Keep only the lines from the top of the listing through the one with "1.12), m_socket, e, bevel=0.003)", and reproduce them unaltered.

+++

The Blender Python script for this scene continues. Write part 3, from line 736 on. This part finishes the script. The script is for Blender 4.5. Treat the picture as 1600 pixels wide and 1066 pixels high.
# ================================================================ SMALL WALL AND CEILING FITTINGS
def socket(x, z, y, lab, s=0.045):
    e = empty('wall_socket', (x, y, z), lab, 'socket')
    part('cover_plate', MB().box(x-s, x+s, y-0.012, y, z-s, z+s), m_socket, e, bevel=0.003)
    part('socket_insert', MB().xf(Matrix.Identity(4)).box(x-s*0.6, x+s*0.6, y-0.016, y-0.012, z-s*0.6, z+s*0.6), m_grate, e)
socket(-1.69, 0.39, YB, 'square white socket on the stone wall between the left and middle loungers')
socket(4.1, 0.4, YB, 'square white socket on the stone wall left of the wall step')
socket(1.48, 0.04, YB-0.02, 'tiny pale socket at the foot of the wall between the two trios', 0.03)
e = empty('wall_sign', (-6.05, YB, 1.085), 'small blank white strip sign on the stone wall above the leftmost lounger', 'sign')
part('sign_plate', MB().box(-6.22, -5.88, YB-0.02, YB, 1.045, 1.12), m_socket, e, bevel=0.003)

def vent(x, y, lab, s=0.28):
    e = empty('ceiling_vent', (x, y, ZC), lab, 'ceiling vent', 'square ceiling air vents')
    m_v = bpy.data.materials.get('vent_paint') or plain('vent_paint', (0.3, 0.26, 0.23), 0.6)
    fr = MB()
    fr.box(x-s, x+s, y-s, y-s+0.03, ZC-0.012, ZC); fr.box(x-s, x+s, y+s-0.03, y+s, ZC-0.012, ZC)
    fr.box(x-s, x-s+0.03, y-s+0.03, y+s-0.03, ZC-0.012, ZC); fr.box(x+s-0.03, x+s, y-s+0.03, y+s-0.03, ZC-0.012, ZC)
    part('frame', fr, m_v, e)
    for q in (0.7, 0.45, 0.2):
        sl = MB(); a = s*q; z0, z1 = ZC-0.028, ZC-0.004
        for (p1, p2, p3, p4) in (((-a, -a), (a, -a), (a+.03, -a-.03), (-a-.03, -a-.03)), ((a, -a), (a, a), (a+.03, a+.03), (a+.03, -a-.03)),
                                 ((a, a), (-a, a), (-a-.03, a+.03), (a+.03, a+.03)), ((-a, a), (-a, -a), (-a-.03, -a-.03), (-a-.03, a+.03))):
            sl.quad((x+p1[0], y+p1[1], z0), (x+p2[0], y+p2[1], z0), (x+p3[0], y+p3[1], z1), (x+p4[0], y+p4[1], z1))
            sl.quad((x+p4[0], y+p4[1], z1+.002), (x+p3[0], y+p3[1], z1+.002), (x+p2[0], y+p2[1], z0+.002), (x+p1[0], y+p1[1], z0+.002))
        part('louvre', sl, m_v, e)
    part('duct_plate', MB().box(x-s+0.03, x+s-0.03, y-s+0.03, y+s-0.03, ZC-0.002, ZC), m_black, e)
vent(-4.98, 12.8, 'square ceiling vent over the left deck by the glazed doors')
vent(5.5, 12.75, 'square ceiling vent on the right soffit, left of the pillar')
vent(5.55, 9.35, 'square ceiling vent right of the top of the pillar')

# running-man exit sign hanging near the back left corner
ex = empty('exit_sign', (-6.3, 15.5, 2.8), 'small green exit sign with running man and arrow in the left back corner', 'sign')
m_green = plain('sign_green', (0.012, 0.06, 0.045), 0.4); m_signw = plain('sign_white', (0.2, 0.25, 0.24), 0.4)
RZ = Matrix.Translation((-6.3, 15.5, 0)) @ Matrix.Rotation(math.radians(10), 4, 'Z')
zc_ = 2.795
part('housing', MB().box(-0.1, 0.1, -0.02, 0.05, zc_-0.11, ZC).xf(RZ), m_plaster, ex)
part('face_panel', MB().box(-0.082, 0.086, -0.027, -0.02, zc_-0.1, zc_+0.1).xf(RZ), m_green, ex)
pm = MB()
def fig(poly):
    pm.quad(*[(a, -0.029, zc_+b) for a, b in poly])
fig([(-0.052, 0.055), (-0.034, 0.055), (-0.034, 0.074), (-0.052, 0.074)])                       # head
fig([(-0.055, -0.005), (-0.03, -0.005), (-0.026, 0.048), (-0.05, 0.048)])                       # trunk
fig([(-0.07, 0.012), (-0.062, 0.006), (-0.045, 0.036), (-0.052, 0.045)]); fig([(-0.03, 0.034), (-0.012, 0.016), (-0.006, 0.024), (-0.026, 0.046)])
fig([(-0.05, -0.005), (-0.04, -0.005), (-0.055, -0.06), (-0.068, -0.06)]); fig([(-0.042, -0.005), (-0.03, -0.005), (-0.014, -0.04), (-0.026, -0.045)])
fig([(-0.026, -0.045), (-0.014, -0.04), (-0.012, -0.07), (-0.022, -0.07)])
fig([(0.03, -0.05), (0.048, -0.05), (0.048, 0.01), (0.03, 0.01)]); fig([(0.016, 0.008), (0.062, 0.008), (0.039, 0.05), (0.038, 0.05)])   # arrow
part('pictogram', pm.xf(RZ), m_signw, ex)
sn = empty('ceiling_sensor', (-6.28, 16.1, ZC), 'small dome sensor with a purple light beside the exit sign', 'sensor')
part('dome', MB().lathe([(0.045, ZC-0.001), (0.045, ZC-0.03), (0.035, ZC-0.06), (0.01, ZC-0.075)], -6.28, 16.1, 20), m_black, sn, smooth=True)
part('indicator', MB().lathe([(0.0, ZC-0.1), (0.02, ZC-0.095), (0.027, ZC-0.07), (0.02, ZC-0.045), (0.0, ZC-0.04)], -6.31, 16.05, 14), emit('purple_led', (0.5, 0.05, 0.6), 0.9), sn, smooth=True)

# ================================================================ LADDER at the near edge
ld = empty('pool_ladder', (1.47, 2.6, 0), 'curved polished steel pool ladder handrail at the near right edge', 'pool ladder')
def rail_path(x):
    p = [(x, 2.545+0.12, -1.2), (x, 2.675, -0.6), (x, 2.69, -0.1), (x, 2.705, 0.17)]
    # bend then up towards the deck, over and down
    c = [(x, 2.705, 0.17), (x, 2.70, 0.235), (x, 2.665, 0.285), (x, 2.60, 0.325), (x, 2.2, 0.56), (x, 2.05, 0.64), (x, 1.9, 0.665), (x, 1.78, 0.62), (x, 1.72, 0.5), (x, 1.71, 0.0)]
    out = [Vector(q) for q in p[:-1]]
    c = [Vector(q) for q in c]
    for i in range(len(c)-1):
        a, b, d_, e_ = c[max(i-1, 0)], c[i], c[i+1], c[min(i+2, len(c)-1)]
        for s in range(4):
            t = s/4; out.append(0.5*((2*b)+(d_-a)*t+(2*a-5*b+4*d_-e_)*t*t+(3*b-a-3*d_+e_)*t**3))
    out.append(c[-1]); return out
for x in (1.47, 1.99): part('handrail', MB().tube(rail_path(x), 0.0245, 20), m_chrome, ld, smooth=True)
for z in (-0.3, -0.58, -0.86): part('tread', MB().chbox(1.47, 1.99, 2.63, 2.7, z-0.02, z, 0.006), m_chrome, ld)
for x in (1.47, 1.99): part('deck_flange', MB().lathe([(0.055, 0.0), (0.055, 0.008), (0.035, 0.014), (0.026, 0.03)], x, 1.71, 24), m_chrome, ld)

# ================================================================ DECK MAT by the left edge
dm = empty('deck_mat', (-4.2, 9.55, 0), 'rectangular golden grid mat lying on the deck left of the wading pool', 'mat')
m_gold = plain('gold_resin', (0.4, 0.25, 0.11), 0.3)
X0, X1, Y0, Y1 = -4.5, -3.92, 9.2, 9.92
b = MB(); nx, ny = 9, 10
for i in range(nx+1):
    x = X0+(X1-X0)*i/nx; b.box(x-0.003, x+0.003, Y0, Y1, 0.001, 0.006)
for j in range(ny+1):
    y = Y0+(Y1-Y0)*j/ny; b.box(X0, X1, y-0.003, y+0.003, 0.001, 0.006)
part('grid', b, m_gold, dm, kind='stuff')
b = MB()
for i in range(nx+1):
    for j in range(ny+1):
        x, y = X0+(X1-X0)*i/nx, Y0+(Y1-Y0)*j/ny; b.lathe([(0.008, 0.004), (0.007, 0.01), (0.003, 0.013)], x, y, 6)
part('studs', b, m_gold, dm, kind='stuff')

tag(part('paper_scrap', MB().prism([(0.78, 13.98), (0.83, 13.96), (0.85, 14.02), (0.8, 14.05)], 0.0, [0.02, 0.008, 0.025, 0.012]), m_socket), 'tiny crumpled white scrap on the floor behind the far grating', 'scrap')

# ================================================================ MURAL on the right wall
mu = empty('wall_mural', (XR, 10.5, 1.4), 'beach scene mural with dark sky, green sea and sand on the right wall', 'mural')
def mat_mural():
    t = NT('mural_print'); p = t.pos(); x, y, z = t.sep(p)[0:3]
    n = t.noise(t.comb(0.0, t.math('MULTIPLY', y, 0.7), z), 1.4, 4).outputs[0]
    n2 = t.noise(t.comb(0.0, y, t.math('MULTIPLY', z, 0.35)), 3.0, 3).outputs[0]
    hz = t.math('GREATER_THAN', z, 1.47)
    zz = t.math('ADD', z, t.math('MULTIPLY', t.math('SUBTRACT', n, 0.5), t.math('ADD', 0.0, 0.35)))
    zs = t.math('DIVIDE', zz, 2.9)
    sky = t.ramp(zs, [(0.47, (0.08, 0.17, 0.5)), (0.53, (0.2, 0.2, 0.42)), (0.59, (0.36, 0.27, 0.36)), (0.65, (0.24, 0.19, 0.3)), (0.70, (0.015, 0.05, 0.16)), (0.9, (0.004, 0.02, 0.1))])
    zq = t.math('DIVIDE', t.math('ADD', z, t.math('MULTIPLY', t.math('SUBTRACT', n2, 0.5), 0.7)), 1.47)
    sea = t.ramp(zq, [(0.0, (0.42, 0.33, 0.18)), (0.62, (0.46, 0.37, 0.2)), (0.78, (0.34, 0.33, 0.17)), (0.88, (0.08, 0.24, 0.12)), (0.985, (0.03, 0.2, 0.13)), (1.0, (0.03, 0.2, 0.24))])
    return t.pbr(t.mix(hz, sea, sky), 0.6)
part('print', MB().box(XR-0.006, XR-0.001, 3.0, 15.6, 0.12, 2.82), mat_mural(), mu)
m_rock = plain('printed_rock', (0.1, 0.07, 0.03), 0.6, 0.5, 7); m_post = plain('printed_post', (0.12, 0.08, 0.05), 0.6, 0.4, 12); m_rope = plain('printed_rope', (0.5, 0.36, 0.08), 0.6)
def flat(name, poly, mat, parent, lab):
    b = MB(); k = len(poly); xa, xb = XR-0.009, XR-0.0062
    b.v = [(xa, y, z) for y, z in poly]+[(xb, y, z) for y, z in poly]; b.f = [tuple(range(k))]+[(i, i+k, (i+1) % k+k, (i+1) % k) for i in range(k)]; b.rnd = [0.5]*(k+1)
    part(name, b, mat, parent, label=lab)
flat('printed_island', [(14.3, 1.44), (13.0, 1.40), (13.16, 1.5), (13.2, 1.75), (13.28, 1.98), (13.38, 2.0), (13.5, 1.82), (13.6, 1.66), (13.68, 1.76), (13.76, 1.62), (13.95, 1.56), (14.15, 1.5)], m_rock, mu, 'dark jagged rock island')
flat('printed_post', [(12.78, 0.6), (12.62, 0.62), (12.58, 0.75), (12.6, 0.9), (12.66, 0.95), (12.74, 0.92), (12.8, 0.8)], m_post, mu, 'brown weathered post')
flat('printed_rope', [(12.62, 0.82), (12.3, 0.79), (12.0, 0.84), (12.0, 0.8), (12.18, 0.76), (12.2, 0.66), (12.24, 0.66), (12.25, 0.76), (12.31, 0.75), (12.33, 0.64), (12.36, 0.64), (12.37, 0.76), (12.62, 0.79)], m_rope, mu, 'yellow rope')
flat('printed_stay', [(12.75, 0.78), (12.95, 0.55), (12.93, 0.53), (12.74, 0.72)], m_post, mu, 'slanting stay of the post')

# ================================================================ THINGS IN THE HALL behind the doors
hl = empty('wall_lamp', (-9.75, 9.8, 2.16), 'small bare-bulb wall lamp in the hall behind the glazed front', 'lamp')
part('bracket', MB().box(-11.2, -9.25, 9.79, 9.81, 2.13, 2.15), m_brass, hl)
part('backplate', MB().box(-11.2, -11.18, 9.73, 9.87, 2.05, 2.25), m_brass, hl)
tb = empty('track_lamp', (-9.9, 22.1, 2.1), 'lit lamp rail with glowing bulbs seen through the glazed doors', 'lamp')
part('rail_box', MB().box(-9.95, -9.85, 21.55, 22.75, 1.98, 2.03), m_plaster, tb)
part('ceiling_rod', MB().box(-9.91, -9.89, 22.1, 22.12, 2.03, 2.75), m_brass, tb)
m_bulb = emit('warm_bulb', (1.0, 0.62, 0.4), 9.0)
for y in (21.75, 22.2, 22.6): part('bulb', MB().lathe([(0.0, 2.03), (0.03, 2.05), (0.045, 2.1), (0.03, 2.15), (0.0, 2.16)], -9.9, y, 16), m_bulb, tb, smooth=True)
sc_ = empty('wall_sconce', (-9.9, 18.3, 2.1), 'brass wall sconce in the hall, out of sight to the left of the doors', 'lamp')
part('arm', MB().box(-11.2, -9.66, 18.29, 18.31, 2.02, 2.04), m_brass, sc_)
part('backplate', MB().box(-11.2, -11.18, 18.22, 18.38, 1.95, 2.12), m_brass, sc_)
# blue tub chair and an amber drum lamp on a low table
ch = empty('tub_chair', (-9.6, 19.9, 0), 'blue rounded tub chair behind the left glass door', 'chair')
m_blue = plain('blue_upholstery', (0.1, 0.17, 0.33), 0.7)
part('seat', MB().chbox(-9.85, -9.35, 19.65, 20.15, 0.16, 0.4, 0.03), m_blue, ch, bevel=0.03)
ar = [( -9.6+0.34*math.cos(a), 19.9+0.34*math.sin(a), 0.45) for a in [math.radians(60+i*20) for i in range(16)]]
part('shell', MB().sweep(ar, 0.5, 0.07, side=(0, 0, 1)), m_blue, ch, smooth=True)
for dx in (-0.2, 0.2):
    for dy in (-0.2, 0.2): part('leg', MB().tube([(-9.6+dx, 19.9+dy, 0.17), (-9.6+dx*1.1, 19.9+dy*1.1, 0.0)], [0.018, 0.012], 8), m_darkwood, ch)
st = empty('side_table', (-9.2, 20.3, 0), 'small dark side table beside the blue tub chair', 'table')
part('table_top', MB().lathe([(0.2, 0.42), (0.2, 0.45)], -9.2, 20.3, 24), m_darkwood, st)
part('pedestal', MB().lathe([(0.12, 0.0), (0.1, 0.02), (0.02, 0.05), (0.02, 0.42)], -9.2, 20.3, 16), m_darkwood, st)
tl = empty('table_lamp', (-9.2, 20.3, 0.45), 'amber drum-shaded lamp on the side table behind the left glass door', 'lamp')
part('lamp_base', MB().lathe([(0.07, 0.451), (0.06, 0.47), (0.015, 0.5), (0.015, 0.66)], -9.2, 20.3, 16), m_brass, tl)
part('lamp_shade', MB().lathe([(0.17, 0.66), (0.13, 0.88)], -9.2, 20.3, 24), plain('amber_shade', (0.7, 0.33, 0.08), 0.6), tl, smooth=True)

+++

→ **Full response**
The Blender Python script for this scene continues. Write part 3, from line 736 on. This part finishes the script. The script is for Blender 4.5. Treat the picture as 1600 pixels wide and 1066 pixels high.
# ================================================================ SMALL WALL AND CEILING FITTINGS
def socket(x, z, y, lab, s=0.045):
    e = empty('wall_socket', (x, y, z), lab, 'socket')
    part('cover_plate', MB().box(x-s, x+s, y-0.012, y, z-s, z+s), m_socket, e, bevel=0.003)
    part('socket_insert', MB().xf(Matrix.Identity(4)).box(x-s*0.6, x+s*0.6, y-0.016, y-0.012, z-s*0.6, z+s*0.6), m_grate, e)
socket(-1.69, 0.39, YB, 'square white socket on the stone wall between the left and middle loungers')
socket(4.1, 0.4, YB, 'square white socket on the stone wall left of the wall step')
socket(1.48, 0.04, YB-0.02, 'tiny pale socket at the foot of the wall between the two trios', 0.03)
e = empty('wall_sign', (-6.05, YB, 1.085), 'small blank white strip sign on the stone wall above the leftmost lounger', 'sign')
part('sign_plate', MB().box(-6.22, -5.88, YB-0.02, YB, 1.045, 1.12), m_socket, e, bevel=0.003)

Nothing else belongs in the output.